Bazıları da, bu olayı, nesh meselesi çerçevesinde değil de müstehab olarak değerlendir­mişlerdir. Bunlara göre, abdestsiz selam almak caiz ise de büyük yada küçük abdest bittikten sonra selam almak müstehabtır.

Tahâvî'de, selam almama meselesinin; Mâide: 5/6'daki abdest ayetiyle nesh edildiğini, bazıları da konuyla ilgili Hz. Aişe'den rivayet edilen hadisle nesh edildiğini söylemişlerdir.

[412] Mâide: 5/6.

[413] Buharı, Teyemmüm 1, Fezailu's-Sahabc 5, Tefsiru Sure-i Maide 3, Hudud 39, Nikah 125; Ebu Dâvud, Taharet 121, 317; Nesâî, Taharet 194; İbn Mâce, Taharet 90, 568.

[414] Bu hadis için b.k.z: Ebu Dâvud, Taharet 122, 329.

[415] Mâide: 5/6.

[416] Müslim, Hayz 109.

[417] Buharı, Teyemmüm 4, 5, 7, 8; Ebu Dâvud, Taharet 121, 322, 323, 324, 326, 327, 328); Nesâî, Taharet 196, 199, 200, 201; Tirmizî, Taharet 110, 144; İhn Mâce, Taharet 91, 569; Ahmed b. Hanbel, Müsned, 4/320.

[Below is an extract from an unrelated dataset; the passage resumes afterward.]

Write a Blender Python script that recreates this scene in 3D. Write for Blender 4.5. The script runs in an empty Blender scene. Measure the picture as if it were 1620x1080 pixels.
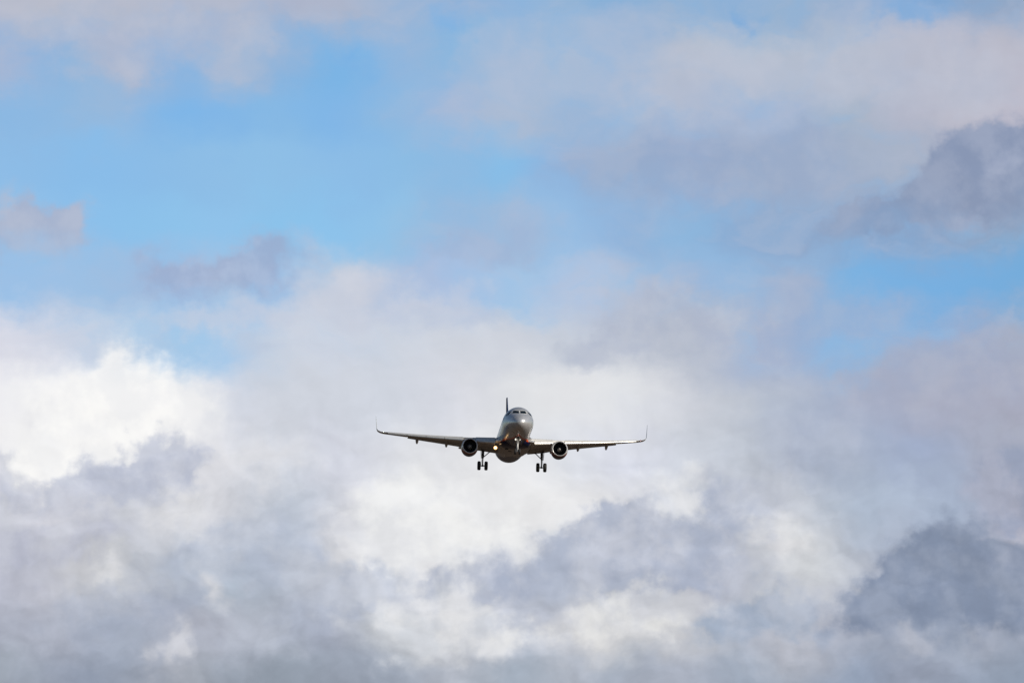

[418] Buhârî, Teyemmüm 3; Ebu Dâvud, Taharet 122, 329; Nesâî, Taharet 195; Ahmed b. Hanbel, Müsned, 4/169.

[419] Ebu Dâvud, Taharet 8, 16; Tirmizî, Taharet 67, 90, İsti'zan 27, 2720; Nesâî, Taharet 33; İbn Mâce, Taharet 27, 353.